Sound and Silence

Last night I watched The Phantom of the Opera (Lon Chaney, not Lloyd Webber), which unaccountably I had previously never seen. The Tyne Theatre was a character in this drama - sitting in the posh seats you can really enjoy the baroque, blue swags, plaster fruit and veg everywhere, the extreme wallpaper, the sickening height of the ceiling and the beautifully lettered names of composers adorning the balconies. Reminding you it was - is - also an Opera House. The film was a restored print with ghostly green or purple/blue tinges, and some of the scenes were almost undecipherable. In fact there was so much colour in the Black-and-White it took a while to register than in the masked ball sequence it had suddenly gone into colour...a garish, red-heavy technicolour. But it was excellent, atmospheric, and in the "famous" unmasking scene, truly scary. Meaningful looks, heaving bosoms and general (by modern talkie standards) overacting notwithstanding.

Excellent, very much because of the live score provided by Brendan Murphy and the Mediators, using piano, electric keyboards and synths, glass harmonica and random percussion. Normally, I hate electronic music, but the subtle shifts from piano to organ to disturbing electronics were perfect, and provided a great counterbalance to the melodramatic elements of the visuals. I started out expecting - hoping - this would be a percussion version of the Buster Keaton-esque rinkydink live piano, huge and fast and mirroring the film. Instead it was subtle, beautiful, minimal in places and crazy - but never baroque - in others. It balanced the film and helped to reinterpret it for a contemporary audience. And a live soundtrack, with all the emotion and sense of presence and spontaneity...as though the band were expressing their response to the film as it occurred to them (which of course wasn't how it worked)...
An inspired idea by whoever programmed it into the Whitley Bay Film Festival.

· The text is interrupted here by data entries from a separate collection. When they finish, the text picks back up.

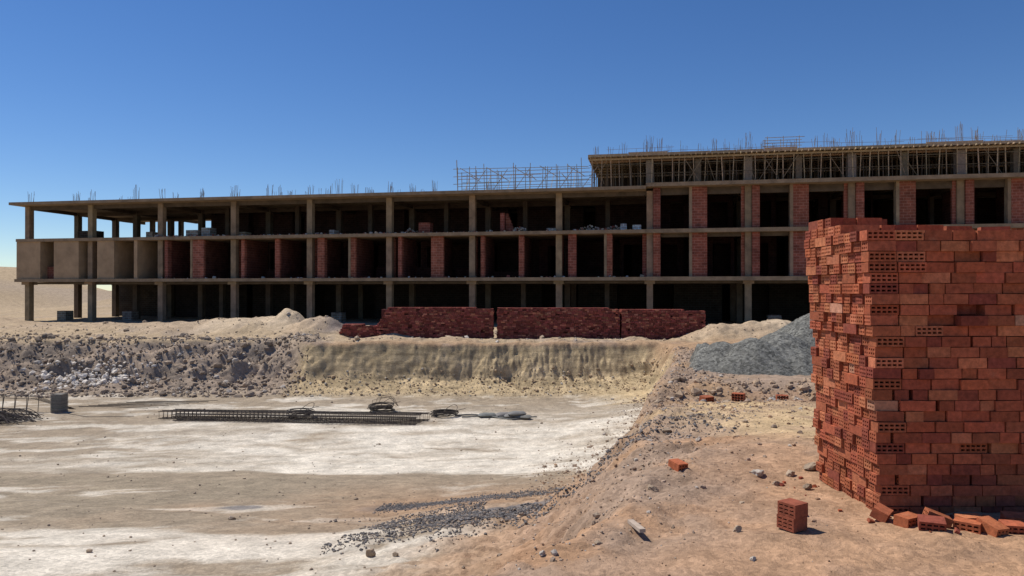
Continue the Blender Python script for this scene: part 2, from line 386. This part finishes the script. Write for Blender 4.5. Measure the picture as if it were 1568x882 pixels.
for q in range(26):
    cluster(random.uniform(-58,-18) if q<8 else random.uniform(-36,-18),random.uniform(2,8),Z3,random.uniform(.8,1.6),4,.12)
ZD=12.7
for q in range(40):
    s=-4.2+q*1.2+random.uniform(-.3,.3);v=random.choice([.1,.3,.5,1.5,4,7])
    cluster(s,v,ZD,random.uniform(.7,1.5)+v*.08,random.choice([3,5,8]),.16)
for s in colsR+[0]:
    cluster(s,.3,ZD,1.6,8,.24);cluster(s,6.5,ZD,2.2,8,.24)
for q in range(180):
    s=random.uniform(-3,44);v=random.uniform(.0,3);rb.bar((s,v,ZD),(s+random.uniform(-.2,.2),v,ZD+random.uniform(.3,1.2)),.015,jc(RC,.2))
s=-3.5
while s<RT-2:
    zq=ZD+random.uniform(.25,.7);rb.bar((s,.2,zq),(s+random.uniform(3,7),.2,zq+random.uniform(-.1,.1)),.014,jc(RC,.2));s+=random.uniform(1.5,5)
rb.obj("starter_bars",M_steel,bld)
fw=MB();WD=(.38,.29,.185);WD_SHADE=(.05,.04,.032)  # last tone: timber with under-deck shade painted in
A=-4.9
fw.box(A,RT,-.7,14,ZD-.09,ZD-.03,WD)
s=A
while s<RT:
    w=random.uniform(2,4);o_=random.uniform(-.03,.03)
    fw.box(s,min(s+w-.02,RT),-.73+o_,-.69+o_,ZD-.15+o_,ZD+.07+o_+random.choice([0,0,.08]),jc(WD,.2));s+=w
fw.box(A-.05,A,-.72,14,ZD-.25,ZD+.08,jc(WD,.1))
for q in range(int((RT-A)/.42)):
    s=A+.1+q*.42+random.uniform(-.05,.05)
    fw.box(s,s+.08,-1.0+random.uniform(-.2,.15),13.8,ZD-.21,ZD-.10,jc(WD,.3))
for v in(-.45,.8,2.2,3.6,5,6.4,8):
    fw.box(A,RT,v,v+.1,ZD-.36,ZD-.215,jc(WD,.15) if v<1 else (.10,.08,.055))  # bearers further back get a darker timber colour as painted shade
for v in(-.4,.85,2.25,3.65,5.05,6.45,8.05):
    s=A+.2
    while s<RT:
        lean=random.uniform(-.1,.1)
        fw.bar((s,v+.04,Z3R if s>-.3 else Z3),(s+lean,v+.04,ZD-.36),.045,jc(WD if v<0 else (.15,.115,.08),.35))  # props behind the front row coloured darker to imitate under-deck shade
        s+=random.uniform(.45,.9)
    for zz in(11.2,12.0):
        if v<2: fw.bar((A,v,zz+random.uniform(-.05,.05)),(RT,v,zz+random.uniform(-.05,.05)),.025,jc((.16,.13,.09),.2))
for q in range(14):
    s=random.uniform(A,RT-2);fw.bar((s,-.48,Z3R+.05),(s+random.choice([-1.2,1.2,-.6]),-.48,ZD-.4),.028,jc((.22,.17,.11),.2))  # brace colour lowered to suit the painted shade below the deck
for s in[0]+colsR:
    fw.box(s-.3,s+.3,.0,.7,Z3R,ZD-.37,jc((.25,.21,.16),.1))
    fw.box(s+3.6,s+4.05,.1,.7,Z3R,ZD-.37,jc((.18,.145,.1),.1))
fw.box(A,RT,9,9.2,Z3R,ZD-.37,WD_SHADE)  # dark sheet behind the props, its colour stands in for shade
fw.obj("formwork",M_wood,bld)
sc=bpy.data.objects.new("roof_scaffolding",None);scene.collection.objects.link(sc)
sc.location=bld.location;sc.rotation_euler=bld.rotation_euler
sm=MB();SCc=(.42,.37,.29)
for v in(.3,1.7,3.4):
    s=-16.2
    while s<-5:
        sm.bar((s,v,Z3),(s+random.uniform(-.1,.1),v,Z3+random.uniform(1.8,2.7)),.033,jc(SCc,.15));s+=random.uniform(.9,1.5)
    for zz in(.75,1.35,1.95):
        sm.bar((-16.6,v,Z3+zz+random.uniform(-.1,.1)),(-5.0,v,Z3+zz+random.uniform(-.15,.15)),.03,jc(SCc,.15))
for q in range(12):
    s=-16+q*.95;sm.bar((s,.35,Z3+.1),(s+1.3,.35,Z3+1.9),.028,jc(SCc,.15)) if q%2 else sm.bar((s,1.7,Z3+.1),(s+.1,3.4,Z3+1.9),.028,SCc)
for q in range(5): s=-16+q*2.3;sm.bar((s,.3,Z3+2.1),(s+1.4,1.7,Z3+1.3),.028,jc(SCc,.15))
for s in(-15,-12.4,-9.9,-7.2): sm.bar((s,.2,Z3+1.35),(s,3.6,Z3+1.4),.03,SCc)
for z in(Z3+1.42,): sm.box(-12,-9,.4,.62,z,z+.04,SCc)
sm.bar((-16.2,.3,Z3),(-16.3,.3,Z3+2.8),.04,SCc)
o=sm.obj("tubes",M_wood,sc)
sm2=MB()
for v in(.4,1.6):
    for s in(9.2,10.4,11.6): sm2.bar((s,v,ZD),(s,v,ZD+1.25),.03,SCc)
    for zz in(.7,1.15): sm2.bar((9,v,ZD+zz),(12,v,ZD+zz),.028,SCc)
sm2.obj("guard_rail",M_wood,bld)
# ------------------------------------------------------------ long low brick stacks
def brick_wall_stack(name,x0,x1,y,h,steps=0,depth=1.0):
    m=MB();z0=float(np.min(H(np.linspace(x0,x1,8),np.full(8,y))))-.15
    rows=int((h-z0)/.085)
    m.box(x0+.25,x1-.25,y+.14,y+depth-.14,z0,z0+rows*.085-.12,(.10,.03,.025))
    for r in range(rows):
        zz=z0+r*.085
        st=x0+ (steps*max(0,(r-rows*.45))*.085 if steps else 0)+random.uniform(-.03,.03)
        en=x1+random.uniform(-.03,.03)
        if r==rows-1: en-=random.uniform(0,1.5)
        for yy,fc in((y,1),(y+depth-.12,0)):
            xx=st
            while xx<en-.05:
                w=.235 if random.random()<.6 else .12
                w=min(w,en-xx)
                if not(r==rows-1 and random.random()<.22) and not(r==rows-2 and random.random()<.05) and not random.random()<.02:
                    j=random.uniform(-.03,.03)+ .05*math.sin(xx*1.7+r*.1)
                    m.box(xx+.007,xx+w-.007,yy+j,yy+j+.12,zz,zz+.076,jc((.215,.060,.047) if random.random()<.85 else (.36,.14,.09),.45,.1))
                xx+=w
        yy=y+.12
        while yy<y+depth-.14:
            m.box(st,st+.12,yy,yy+.11,zz,zz+.08,jc((.27,.07,.05),.25));m.box(en-.12,en,yy,yy+.11,zz,zz+.08,jc((.27,.07,.05),.25));yy+=.118
        if r==rows-1:
            xx=st+.12
            while xx<en-.24:
                for yy in np.arange(y+.13,y+depth-.24,.12):
                    if random.random()<.8:m.box(xx,xx+.225,yy,yy+.11,zz,zz+.08,jc((.27,.07,.05),.25))
                xx+=.235
    return m.obj(name,M_brick)
brick_wall_stack("brick_stack_row",-7.7,-1.05,42.0,.82,.62)
brick_wall_stack("brick_stack_row",-.85,6.1,41.8,.76)
brick_wall_stack("brick_stack_row",6.2,10.95,41.7,.66)
brick_wall_stack("brick_stack_row",-9.9,-7.75,42.2,-.2,.5)
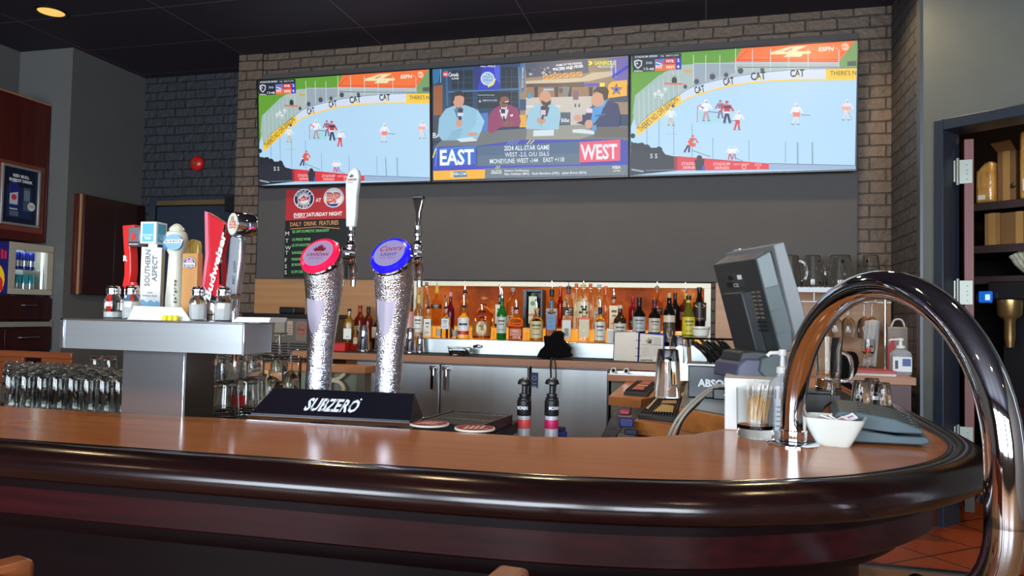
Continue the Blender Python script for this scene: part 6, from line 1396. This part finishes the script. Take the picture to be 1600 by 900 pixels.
for row in range(2):
    for k in range(4):
        lb=('blue and silver' if row else 'light blue')+' can on the '+('upper' if row else 'lower')+' shelf of the mini fridge, '+('first','second','third','fourth')[k]+' from left'
        loc=(FX-.075,fy0+.085+k*.058,FZ+(h_*.506 if row else .031))
        if CP[row] is None:
            t=thing('drink_can',lb,'can',loc,group='cans on the '+('upper' if row else 'lower')+' fridge shelf'); hh_=.135
            c1=(40,50,140) if row else (70,190,206)
            MB().lathe([(.020,0),(.0245,.006),(.0245,hh_-.012),(.021,hh_-.002),(.0205,hh_)],20).build('can_body',mat('can_%d'%row,c1,.25,.5),t)
            MB().lathe([(0,hh_-.003),(.0195,hh_-.003),(.0205,hh_)],20).build('can_top',chrome,t)
            MB().lathe([(.0249,.025),(.0249,.07)],20,cap=False).build('silver_band',mat('can_silver',(200,204,210),.25,.6),t); CP[row]=t
        else: dup(CP[row],loc,None,lb)
# counter units beneath
stone=mat('stone_ledge',(132,132,124),.5)
t=thing('drawer_box','dark cherry drawer unit carrying the mini fridge','cabinet',(0,0,0))
zA=FZ; yE=at(88,480,'X',FX).y
MB().box(-5.455,4.3,zA-.195,FX-.02,yE,zA).build('unit_body',cherryd,t,bev=.003); MB().box(FX-.02,4.31,zA-.18,FX,yE-.01,zA-.012).build('drawer_front',cherryd,t,bev=.002)
hn=MB(); q0=at(38,477,'X',FX+.02); hn.tube([(FX+.0,q0.y,q0.z),(FX+.025,q0.y,q0.z),(FX+.025,q0.y+.11,q0.z),(FX,q0.y+.11,q0.z)],.005,8); hn.build('handle',chrome,t)
t=thing('low_cabinet','long dark drawer cabinet with grey stone top in the left corner','cabinet',(0,0,0))
zL=zA-.196; MB().box(-5.455,3.4,zL-.04,FX+.02,4.795,zL).build('stone_top',stone,t,bev=.003) 
MB().box(-5.455,3.4,FL,FX,4.79,zL-.04).build('body',cherryd,t)
for k,yy in enumerate((3.56,3.97,4.38)):
    d=MB().box(FX,yy,zL-.22,FX+.018,yy+.40,zL-.05).build('drawer',cherryd,t,bev=.002)
    MB().tube([(FX+.018,yy+.12,zL-.12),(FX+.04,yy+.12,zL-.12),(FX+.04,yy+.28,zL-.12),(FX+.018,yy+.28,zL-.12)],.005,8).build('handle',chrome,d)

# cherry double door cabinet on the wall
t=thing('cherry_wall_cabinet','flat cherry wood double door cabinet hung on the left wall beside the dark door','cabinet',(0,0,0))
ca=at(133,303,'X',-4.86); cb=at(232,320,'X',-4.86); zt=ca.z; zb=at(135,460,'X',-4.86).z
MB().box(-4.925,ca.y,zb,-4.88,min(cb.y,5.56),zt).build('carcass',cherry,t,bev=.002)
ym=(ca.y+min(cb.y,5.56))/2
MB().box(-4.88,ca.y+.004,zb+.004,-4.86,ym-.002,zt-.004).build('door_leaf',cherryd,t,bev=.002); MB().box(-4.88,ym+.002,zb+.004,-4.86,min(cb.y,5.56)-.004,zt-.004).build('door_leaf',cherryd,t,bev=.002)
MB().box(-4.895,ca.y-.012,zb,-4.88,ca.y,zt).build('pale_edge_strip',mat('strip_gold',(196,150,110),.3,.4),t); MB().box(-4.925,ca.y-.04,zb,-4.895,ca.y,zt).build('edge_post',cherry,t,bev=.002)
# ------------------------------------------------------------ far chair with handle slot
a=at(0,547,'Y',3.3);b=at(112,549,'Y',3.3);zb=at(60,586,'Y',3.3).z; brd=wood('chair_brown',(128,66,34),(108,52,26),.35)
t=thing('wooden_chair','brown wooden chair with handle slot in its backrest, far left behind the glasses','chair',(a.x-.02,3.3,0))
w_=b.x-a.x+.02; h_=a.z
bk=MB(); sx0,sx1=w_*.36,w_*.60; s0,s1=h_-.065,h_-.035
bk.box(0,0,h_-.18,w_,.02,s0).box(0,0,s1,w_,.02,h_).box(0,0,s0,sx0,.02,s1).box(sx1,0,s0,w_,.02,s1); bk.build('backrest',brd,t,bev=.004)
for x in (.0,w_-.03): MB().box(x,.0,FL,x+.03,.035,h_-.18).build('rear_leg',brd,t,bev=.003); MB().box(x,.385,FL,x+.03,.42,.62).build('front_leg',brd,t,bev=.003)
MB().box(0,.0,.62,w_,.42,.65).build('seat',brd,t,bev=.006)
# glass storage shelf with upturned glasses
GS=.94
t=thing('glass_shelf','dark shelf behind the left end of the bar covered with upturned glasses','shelf',(0,0,0)); MB().box(-3.9,2.2,GS-.04,-1.95,3.24,GS).build('shelf_top',steel,t,bev=.003); MB().box(-3.85,2.25,FL,-2.0,3.2,GS-.04).build('shelf_base',cherryd,t)
GP=None; om=('first','second','third','fourth','fifth','sixth','seventh','eighth','ninth','tenth')
rn=('front','second','third','fourth','rear')
for r_ in range(5):
    for k in range(9 if r_<4 else 6):
        px=16+k*24.5+ (r_%2)*9 ; y=2.42+r_*.115; p=at(px,600,'Y',y)
        lb='upturned clear pint glass in the '+rn[r_]+' row at the bar\'s left end, '+om[k]+' from left'
        if px>215: continue
        if GP is None:
            GP=thing('pint_glass',lb,'glass',(p.x,y,GS+.001),group='upturned pint glasses on the left shelf')
            MB().lathe([(.036,0),(.0375,.003),(.034,.05),(.030,.11),(.0275,.148),(.026,.152),(0,.150),(0,.142),(.0255,.138),(.029,.10),(.0345,.0)],20).build('glass_wall',glass,GP); MB().lathe([(.0265,.148),(.029,.150),(.027,.155),(.022,.156)],20,cap=False).build('heavy_base',glass,GP)
        else: dup(GP,(p.x,y,GS+.001),None,lb)
# taller ones right beside the steel column (rear)
for k,(px,y) in enumerate(((150,3.0),(172,3.0))):
    p=at(px,575,'Y',y); dup(GP,(p.x,y,GS+.035),None,('left' if k==0 else 'right')+' one of two raised upturned glasses behind the rows, next to the steel column')
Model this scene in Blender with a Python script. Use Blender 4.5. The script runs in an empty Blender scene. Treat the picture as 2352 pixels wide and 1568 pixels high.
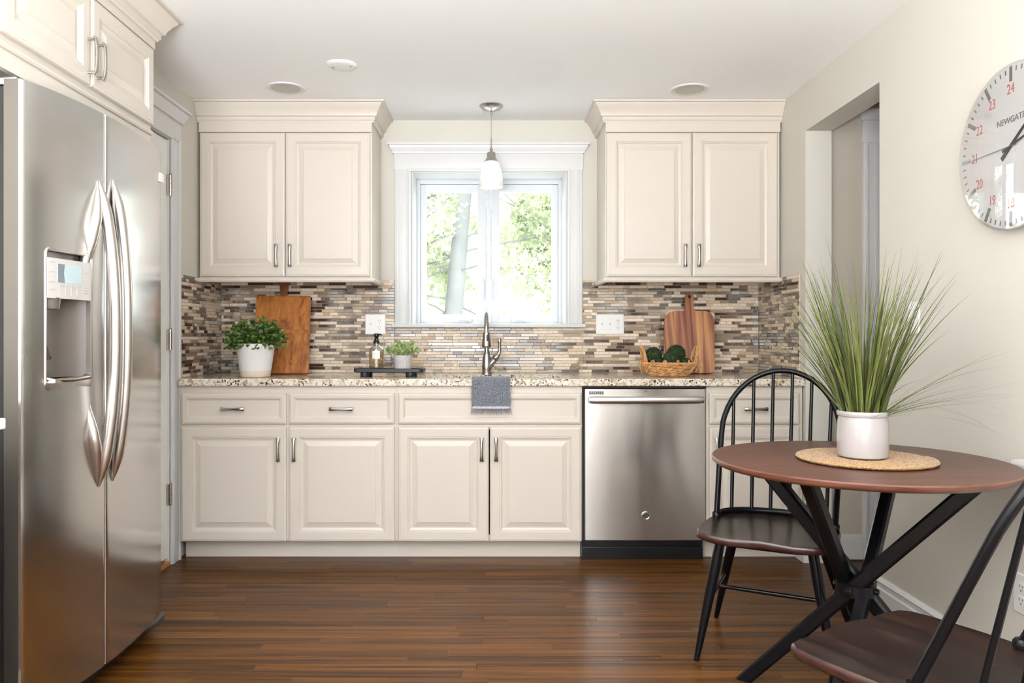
import bpy, bmesh, math, random
from mathutils import Vector, Matrix, noise
from math import pi, sin, cos, radians, sqrt

random.seed(7)
SC = bpy.context.scene
COL = SC.collection

# ------------------------------------------------------------------ camera
CAM_H = 1.114
F_PX = 1775.0
CX, CY = 1130.0, 775.0
cam_data = bpy.data.cameras.new('camera')
cam_data.sensor_width = 36.0
cam_data.lens = F_PX / 2352 * 36.0
cam_data.shift_x = (1176 - CX) / 2352
cam_data.shift_y = (CY - 784) / 2352
cam_data.clip_start = 0.05
cam = bpy.data.objects.new('camera', cam_data)
COL.objects.link(cam)
cam.location = (0, 0, CAM_H)
cam.rotation_euler = (pi / 2, 0, 0)
SC.camera = cam

# ------------------------------------------------------------------ world
world = bpy.data.worlds.new('sky')
SC.world = world
world.use_nodes = True
wn = world.node_tree
wn.nodes.clear()
wo = wn.nodes.new('ShaderNodeOutputWorld')
wb = wn.nodes.new('ShaderNodeBackground')
wb.inputs['Color'].default_value = (0.93, 0.97, 1.0, 1)
wb.inputs['Strength'].default_value = 6.5
wn.links.new(wb.outputs[0], wo.inputs[0])


def area(name, loc, rot, sx, sy, power, col=(1, 1, 1), spread=180):
    l = bpy.data.lights.new(name, 'AREA')
    l.shape = 'RECTANGLE'
    l.size, l.size_y = sx, sy
    l.energy = power
    l.color = col
    l.spread = radians(spread)
    o = bpy.data.objects.new(name, l)
    COL.objects.link(o)
    o.location = loc
    o.rotation_euler = rot
    return o


# fill lamps at the unseen windows added behind and beside the camera
area('rear_fill', (-0.3, -2.90, 1.35), (radians(90), 0, 0), 2.6, 1.7, 37, (0.95, 0.985, 1.0))
area('side_fill', (1.50, 0.10, 1.50), (0, radians(90), 0), 1.1, 0.52, 5.5, (0.95, 0.985, 1.0))
area('side_fill', (1.50, -0.63, 1.50), (0, radians(90), 0), 1.1, 0.56, 6, (0.95, 0.985, 1.0))
# uplight added behind the camera to brighten the ceiling, no lamp known there
area('ceiling_fill', (-0.4, -0.9, 1.0), (radians(180), 0, 0), 1.2, 1.2, 600, (0.95, 0.98, 1.0))
area('hall_fill', (2.6, 2.3, 2.2), (0, 0, 0), 0.5, 0.5, 2.2, (1, .96, .92))  # fill lamp added under the ceiling of the windowless hall

SC.view_settings.view_transform = 'Standard'
SC.view_settings.look = 'None'
SC.view_settings.exposure = 0.0
SC.view_settings.gamma = 1.0
SC.view_settings.use_curve_mapping = False
SC.cycles.use_denoising = True
SC.cycles.max_bounces = 8
SC.cycles.diffuse_bounces = 5
SC.cycles.glossy_bounces = 4
SC.cycles.transmission_bounces = 8
SC.cycles.transparent_max_bounces = 16
SC.cycles.caustics_reflective = False
SC.cycles.caustics_refractive = False
SC.cycles.sample_clamp_indirect = 6.0


# ------------------------------------------------------------------ materials
def new_mat(name):
    m = bpy.data.materials.new(name)
    m.use_nodes = True
    nt = m.node_tree
    b = nt.nodes['Principled BSDF']
    return m, nt, b


def N(nt, t, **kw):
    n = nt.nodes.new(t)
    for k, v in kw.items():
        if k in n.inputs:
            n.inputs[k].default_value = v
        else:
            setattr(n, k, v)
    return n


def coords(nt, scale=(1, 1, 1), rnd=True, rot=(0, 0, 0), out='Object'):
    tc = N(nt, 'ShaderNodeTexCoord')
    mp = N(nt, 'ShaderNodeMapping')
    mp.inputs['Scale'].default_value = scale
    mp.inputs['Rotation'].default_value = rot
    src = tc.outputs[out]
    if rnd:
        oi = N(nt, 'ShaderNodeObjectInfo')
        mu = N(nt, 'ShaderNodeMath', operation='MULTIPLY')
        nt.links.new(oi.outputs['Random'], mu.inputs[0])
        mu.inputs[1].default_value = 37.0
        ad = N(nt, 'ShaderNodeVectorMath', operation='ADD')
        nt.links.new(src, ad.inputs[0])
        nt.links.new(mu.outputs[0], ad.inputs[1])
        src = ad.outputs[0]
    nt.links.new(src, mp.inputs['Vector'])
    return mp.outputs[0]


def ramp(nt, fac, stops):
    r = N(nt, 'ShaderNodeValToRGB')
    e = r.color_ramp.elements
    while len(e) > 1:
        e.remove(e[-1])
    e[0].position, e[0].color = stops[0][0], (*stops[0][1], 1)
    for p, c in stops[1:]:
        x = e.new(p)
        x.color = (*c, 1)
    nt.links.new(fac, r.inputs[0])
    return r.outputs[0]


def bump(nt, b, height, strength=.2, dist=.002):
    bp = N(nt, 'ShaderNodeBump', Strength=strength, Distance=dist)
    nt.links.new(height, bp.inputs['Height'])
    nt.links.new(bp.outputs[0], b.inputs['Normal'])
    return bp


def paint(name, col, rough=.5, bscale=60, bstr=.05, var=.03, coat=0, spec=.5):
    m, nt, b = new_mat(name)
    v = coords(nt, rnd=False)
    n1 = N(nt, 'ShaderNodeTexNoise', Scale=1.7, Detail=3.0)
    nt.links.new(v, n1.inputs['Vector'])
    c0 = tuple(max(0, c * (1 - var)) for c in col)
    c1 = tuple(min(1, c * (1 + var)) for c in col)
    nt.links.new(ramp(nt, n1.outputs[0], [(.3, c0), (.7, c1)]), b.inputs['Base Color'])
    b.inputs['Roughness'].default_value = rough
    b.inputs['Specular IOR Level'].default_value = spec
    b.inputs['Coat Weight'].default_value = coat
    b.inputs['Coat Roughness'].default_value = .1
    n2 = N(nt, 'ShaderNodeTexNoise', Scale=bscale, Detail=2.0)
    nt.links.new(v, n2.inputs['Vector'])
    if bstr:
        bump(nt, b, n2.outputs[0], bstr, .001)
    return m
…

And it made me think why it is that I hate the comedy soundtracks of animations - the mwah-mwah noises , the plinkety plink of feet winding up to run, the strange violin wa-ee-a telling you someone's jaw has just dropped in amazement. You don't need them. It's overstating. It's bolted on. And formulaic - a code - the opposite of live, spontaneous and expressive. If animations - like silent films - need to make their statements boldly and clearly, then that can be counterbalanced by a soundtrack which tells the story in a more abstract and lyrical way. As an animator I work with just the images; although there may be a script if there is dialogue; but the story, the emotion, the atmosphere has to come across without any sound...or how can I complete it? The sound IS an add-on, and yet it has to be as communicative, as creative, as crafted as the animation (or the silent movie) itself. And somehow it has to give an impression of an integrated, holistic end product...of an interplay between the two elements even though one is created after and in response to the other...a collaboration. I wish I could produce my own scores for the animation. Mostly, I wish I could afford to commission Brendan to do it.